Monday, February 07, 2005

Review: Million Dollar Baby

Million Dollar Baby
Starring Clint Eastwood, Hilary Swank, Morgan Freeman
Directed by Clint Eastwood

4 stars (out of 4)


Geoffrey: “You fool. As if it matters how a man falls down.”
Richard: “When the fall is all that’s left, it matters a great deal.”

—The Lion in Winter (1968)

On the heels of last year’s Mystic River, director Clint Eastwood offers up Million Dollar Baby, a simple elegy more reminiscent of his Oscar-winner Unforgiven (1992). Eastwood stars as aging boxing trainer Frankie Dunn, but he’s really William Munny resurrected: one man, damned and riding the plains looking for salvation, performing rituals of atonement even though none ever comes.

“Everything in boxing is backward,” we learn from Frankie’s partner Eddie “Scrap Iron” Dupris (Morgan Freeman), with whom Frankie runs a small gym.

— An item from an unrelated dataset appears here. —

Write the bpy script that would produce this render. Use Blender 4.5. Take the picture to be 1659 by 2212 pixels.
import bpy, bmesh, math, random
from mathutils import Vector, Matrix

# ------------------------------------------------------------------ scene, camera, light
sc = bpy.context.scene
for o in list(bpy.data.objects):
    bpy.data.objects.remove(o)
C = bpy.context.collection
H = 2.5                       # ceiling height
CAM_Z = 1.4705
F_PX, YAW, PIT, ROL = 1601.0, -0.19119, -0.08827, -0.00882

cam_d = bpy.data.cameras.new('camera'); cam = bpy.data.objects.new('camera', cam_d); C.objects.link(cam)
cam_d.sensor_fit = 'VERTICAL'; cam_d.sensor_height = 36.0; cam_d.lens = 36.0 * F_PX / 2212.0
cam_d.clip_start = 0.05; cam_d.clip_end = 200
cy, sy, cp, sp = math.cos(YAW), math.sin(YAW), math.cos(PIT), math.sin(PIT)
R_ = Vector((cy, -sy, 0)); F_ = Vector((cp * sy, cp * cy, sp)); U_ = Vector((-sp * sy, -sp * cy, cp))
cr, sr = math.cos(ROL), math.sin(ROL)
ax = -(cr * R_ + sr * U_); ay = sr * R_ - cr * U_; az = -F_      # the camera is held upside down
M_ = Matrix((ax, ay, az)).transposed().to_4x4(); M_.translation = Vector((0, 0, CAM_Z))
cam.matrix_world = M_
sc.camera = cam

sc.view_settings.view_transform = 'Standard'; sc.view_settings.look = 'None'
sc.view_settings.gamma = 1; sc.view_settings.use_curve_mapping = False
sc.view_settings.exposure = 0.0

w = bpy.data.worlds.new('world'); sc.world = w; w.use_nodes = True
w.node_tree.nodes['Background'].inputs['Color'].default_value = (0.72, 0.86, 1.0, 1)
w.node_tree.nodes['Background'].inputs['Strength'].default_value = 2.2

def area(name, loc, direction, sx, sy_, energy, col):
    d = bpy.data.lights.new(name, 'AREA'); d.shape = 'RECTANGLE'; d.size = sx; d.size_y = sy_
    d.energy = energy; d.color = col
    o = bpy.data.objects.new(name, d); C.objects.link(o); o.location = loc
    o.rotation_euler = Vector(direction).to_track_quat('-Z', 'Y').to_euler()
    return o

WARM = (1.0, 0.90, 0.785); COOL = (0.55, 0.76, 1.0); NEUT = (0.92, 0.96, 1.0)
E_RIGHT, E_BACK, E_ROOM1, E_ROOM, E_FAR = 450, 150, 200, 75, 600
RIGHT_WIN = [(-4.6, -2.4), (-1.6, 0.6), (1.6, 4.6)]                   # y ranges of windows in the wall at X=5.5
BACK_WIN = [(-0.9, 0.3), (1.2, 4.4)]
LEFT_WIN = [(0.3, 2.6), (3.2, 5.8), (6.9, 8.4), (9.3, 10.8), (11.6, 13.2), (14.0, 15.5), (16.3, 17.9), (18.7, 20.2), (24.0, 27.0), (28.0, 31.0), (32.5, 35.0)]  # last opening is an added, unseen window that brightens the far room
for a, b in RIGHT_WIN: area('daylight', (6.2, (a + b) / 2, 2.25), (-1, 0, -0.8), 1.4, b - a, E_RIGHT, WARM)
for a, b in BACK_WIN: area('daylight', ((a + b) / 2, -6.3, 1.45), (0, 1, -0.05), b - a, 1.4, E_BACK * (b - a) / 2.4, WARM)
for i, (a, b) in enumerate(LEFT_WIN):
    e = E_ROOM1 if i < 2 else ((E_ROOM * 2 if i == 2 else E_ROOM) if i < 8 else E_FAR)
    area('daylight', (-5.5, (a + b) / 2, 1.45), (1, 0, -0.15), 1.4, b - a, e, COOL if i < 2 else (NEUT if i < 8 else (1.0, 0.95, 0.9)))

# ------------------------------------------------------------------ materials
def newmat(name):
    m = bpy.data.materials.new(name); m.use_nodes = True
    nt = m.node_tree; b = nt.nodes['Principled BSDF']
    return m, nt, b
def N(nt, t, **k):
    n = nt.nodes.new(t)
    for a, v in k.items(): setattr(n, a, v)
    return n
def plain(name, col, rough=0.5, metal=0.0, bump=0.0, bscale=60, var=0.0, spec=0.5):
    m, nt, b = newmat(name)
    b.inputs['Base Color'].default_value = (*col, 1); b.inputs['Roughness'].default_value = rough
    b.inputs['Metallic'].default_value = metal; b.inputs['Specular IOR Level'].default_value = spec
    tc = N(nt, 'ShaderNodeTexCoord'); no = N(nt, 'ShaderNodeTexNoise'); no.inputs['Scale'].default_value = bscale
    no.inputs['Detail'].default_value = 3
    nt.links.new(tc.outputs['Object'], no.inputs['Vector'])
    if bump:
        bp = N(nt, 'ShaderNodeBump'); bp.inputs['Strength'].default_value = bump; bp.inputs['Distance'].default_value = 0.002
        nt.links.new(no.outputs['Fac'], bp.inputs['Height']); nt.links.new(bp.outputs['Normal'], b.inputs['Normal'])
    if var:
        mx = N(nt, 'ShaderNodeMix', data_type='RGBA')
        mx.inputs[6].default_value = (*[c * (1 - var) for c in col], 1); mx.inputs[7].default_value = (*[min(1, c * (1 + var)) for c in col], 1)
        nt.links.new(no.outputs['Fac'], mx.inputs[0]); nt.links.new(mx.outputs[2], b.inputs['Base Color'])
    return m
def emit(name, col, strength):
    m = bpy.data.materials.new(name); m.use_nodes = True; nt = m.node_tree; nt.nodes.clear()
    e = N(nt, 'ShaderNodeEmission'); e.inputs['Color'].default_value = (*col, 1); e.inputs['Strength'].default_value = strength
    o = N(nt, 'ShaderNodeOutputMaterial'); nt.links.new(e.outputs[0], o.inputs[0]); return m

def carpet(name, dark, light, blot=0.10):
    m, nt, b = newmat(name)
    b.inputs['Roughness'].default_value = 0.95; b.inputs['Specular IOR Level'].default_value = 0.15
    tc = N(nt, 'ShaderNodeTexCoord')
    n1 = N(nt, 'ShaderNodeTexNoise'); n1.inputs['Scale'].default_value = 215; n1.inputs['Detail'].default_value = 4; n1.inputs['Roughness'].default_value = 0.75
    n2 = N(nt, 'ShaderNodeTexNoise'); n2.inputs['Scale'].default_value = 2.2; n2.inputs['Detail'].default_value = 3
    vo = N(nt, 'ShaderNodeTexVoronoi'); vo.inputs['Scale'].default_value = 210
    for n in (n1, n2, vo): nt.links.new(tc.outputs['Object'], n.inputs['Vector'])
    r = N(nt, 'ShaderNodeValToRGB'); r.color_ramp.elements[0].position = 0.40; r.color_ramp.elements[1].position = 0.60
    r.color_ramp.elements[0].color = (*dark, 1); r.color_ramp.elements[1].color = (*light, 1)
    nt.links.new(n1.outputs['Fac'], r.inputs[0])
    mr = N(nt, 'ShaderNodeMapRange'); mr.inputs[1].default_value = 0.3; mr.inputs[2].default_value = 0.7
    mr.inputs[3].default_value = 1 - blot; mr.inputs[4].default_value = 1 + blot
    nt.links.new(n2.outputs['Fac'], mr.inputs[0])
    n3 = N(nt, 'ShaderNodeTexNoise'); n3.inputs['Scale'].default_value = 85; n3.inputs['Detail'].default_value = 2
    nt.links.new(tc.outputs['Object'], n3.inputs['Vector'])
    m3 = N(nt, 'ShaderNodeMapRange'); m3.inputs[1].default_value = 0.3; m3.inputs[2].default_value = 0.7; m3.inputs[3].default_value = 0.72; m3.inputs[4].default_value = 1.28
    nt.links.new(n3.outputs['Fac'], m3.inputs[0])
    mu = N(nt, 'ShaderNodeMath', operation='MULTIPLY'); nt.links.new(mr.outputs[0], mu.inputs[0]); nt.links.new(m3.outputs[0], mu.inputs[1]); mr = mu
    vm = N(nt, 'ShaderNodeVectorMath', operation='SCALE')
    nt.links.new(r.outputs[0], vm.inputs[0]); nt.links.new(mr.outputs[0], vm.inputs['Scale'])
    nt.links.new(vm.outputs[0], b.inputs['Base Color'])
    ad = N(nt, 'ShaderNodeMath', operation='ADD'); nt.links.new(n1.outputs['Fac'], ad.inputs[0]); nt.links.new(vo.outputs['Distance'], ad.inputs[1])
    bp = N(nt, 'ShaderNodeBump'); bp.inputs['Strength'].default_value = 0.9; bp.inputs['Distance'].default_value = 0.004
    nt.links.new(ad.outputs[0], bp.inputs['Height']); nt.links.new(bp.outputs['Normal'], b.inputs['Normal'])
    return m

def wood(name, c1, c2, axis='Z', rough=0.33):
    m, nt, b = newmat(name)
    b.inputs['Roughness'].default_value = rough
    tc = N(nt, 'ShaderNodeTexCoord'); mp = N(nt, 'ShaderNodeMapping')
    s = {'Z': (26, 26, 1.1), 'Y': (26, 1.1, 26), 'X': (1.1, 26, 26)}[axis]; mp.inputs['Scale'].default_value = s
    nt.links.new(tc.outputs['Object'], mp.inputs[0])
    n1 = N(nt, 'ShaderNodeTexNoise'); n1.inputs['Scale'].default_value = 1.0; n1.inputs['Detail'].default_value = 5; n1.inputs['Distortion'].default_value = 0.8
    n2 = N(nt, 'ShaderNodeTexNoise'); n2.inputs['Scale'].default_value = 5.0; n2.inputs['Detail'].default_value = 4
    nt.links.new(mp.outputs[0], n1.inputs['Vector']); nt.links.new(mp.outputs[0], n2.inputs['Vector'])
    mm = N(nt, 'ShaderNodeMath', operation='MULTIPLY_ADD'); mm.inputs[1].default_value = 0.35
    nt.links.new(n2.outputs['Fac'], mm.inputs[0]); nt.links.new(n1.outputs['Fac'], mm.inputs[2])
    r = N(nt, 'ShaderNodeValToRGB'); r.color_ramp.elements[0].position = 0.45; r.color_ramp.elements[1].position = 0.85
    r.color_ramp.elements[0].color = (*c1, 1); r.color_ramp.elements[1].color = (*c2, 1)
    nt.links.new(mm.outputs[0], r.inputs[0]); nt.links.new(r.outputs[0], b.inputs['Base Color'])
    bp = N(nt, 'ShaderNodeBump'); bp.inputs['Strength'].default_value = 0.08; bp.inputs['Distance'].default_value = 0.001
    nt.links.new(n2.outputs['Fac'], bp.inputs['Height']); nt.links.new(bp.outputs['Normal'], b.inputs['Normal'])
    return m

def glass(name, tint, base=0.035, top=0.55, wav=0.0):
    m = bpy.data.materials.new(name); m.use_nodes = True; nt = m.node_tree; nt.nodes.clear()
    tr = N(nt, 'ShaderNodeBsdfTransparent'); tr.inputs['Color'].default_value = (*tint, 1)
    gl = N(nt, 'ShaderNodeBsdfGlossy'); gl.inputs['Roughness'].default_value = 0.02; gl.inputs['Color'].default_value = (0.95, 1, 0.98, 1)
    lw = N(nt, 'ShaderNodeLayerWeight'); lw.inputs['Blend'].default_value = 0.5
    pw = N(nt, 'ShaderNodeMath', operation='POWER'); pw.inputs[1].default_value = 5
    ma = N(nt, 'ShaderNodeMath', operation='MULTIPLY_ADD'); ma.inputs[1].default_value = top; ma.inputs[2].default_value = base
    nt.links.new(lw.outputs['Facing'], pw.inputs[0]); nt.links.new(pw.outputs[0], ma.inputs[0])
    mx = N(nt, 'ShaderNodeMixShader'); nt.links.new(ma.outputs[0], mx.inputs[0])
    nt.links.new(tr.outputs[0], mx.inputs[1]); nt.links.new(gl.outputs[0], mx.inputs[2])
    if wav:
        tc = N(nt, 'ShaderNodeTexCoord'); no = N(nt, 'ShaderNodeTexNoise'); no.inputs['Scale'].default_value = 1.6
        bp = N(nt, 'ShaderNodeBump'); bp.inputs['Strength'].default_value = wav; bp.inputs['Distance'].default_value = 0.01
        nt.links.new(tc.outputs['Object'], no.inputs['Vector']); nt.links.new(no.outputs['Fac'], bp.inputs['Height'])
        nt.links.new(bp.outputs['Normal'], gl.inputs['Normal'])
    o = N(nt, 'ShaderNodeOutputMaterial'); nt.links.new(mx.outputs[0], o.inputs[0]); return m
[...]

Scrap narrates the film, bearing witness and recounting the events to someone we will learn about later. And indeed, things do seem to be backward, with very little sweet left to the science: Frankie’s best fighter leaves him after an 8-year partnership to be with a manager who’ll give him a title fight; Frankie hasn’t seen his daughter in years, and all his letters to her come back unopened; and Maggie Fitzgerald (Hilary Swank) shows up asking Frankie to train her, despite being, at 31, too old to begin training.

Maggie has no friends, and her family back in Missouri consists of a lazy mother, Earline (Margo Martindale), and cruel siblings who mock her even as they leech money from her. She waits tables, saving the scraps for herself. Frankie eventually gives into her persistence and begins to train her, and what happens to them over the next year and a half is the stuff of heartbreak and beauty, of love and loss, and of man’s simple attempts to achieve ever greater heights. Maggie fights because it’s all she knows, and for that reason she becomes one of the greatest fighters Frankie has ever trained.

The only thing Frankie does regularly, besides train fighters, is attend daily Mass and ask pointedly annoying questions of his priest. Frankie’s playful impieties are met with constant scorn from Father Horvak (Brian O’Byrne), a younger man too concerned with other things to genuinely care about an old trainer. Frankie says he’s been writing regular letters to his daughter, a truth Horvak doesn’t believe because he’s already made up his mind about the old man. It’s no wonder Frankie’s faith needs mending: he’s been turned away by the one organization that’s supposed to accept everybody.

Earline and Horvak are the film’s nods to convention, each a two-dimensional force provided to progress the plot or let the characters express their feelings. Unfortunately, too much weight is given to Earline and not enough to Horvak; she plays a substantial role that doesn’t need to exist, and he is tragically underused as Frankie searches for hope and finds none offered. Families and churches are pretty big on abandoning their own in the world of Million Dollar Baby, leaving us to forge our own networks of support in whatever ways we can.

A slim young man, nicknamed Danger (Jay Baruchel), also works out regularly at Frankie’s gym; he’s a sweet-natured, loud-mouthed Texas boy who proclaims he’s training for the welterweight championship. Most of the other fighters mock him, but Scrap is content to let him box air and show up whenever he wants. Scrap knows that Danger is harmless but loyal, and letting him work out at the gym hurts no one and gives Danger a sense of belonging. One night a group of fighters jump Danger in the ring, beating the pup bloody until Scrap rushes in to stop what would be the senseless murder of another mockingbird. Scrap picks the boy up, telling him: “Anybody can lose one fight. You’ll be back, Danger.” This moment exposes the film’s heart, the slowly beating thread that runs through it all. The big moments are unavoidable; it’s what we do right after them that defines us, and determines what our lives will be.

Eastwood celebrates his 75th birthday this year, and Freeman will turn 68. Too rarely do films show older actors playing characters their own age; a lesser producer would want to pair Eastwood and Swank as love interests, apparently convinced that the audience will swallow anything. But Frankie’s eventual love for Maggie is different, deeper, than that: she is his family, his blood, his darling. The two become family in every best sense of the word: each a place for the other to find something they’d lost.

The film ends much differently than you’d think, but Clint Eastwood would never make Rocky. Million Dollar Baby is a hard film, one that literally pulls no punches, but a film worth seeing and celebrating for its honesty. I will not obviously enter here into details of the film’s final act, except to say that Eastwood has sewn together parts that form a much greater whole, a story of the truth of human emotion and the chances we are bound by fate to take.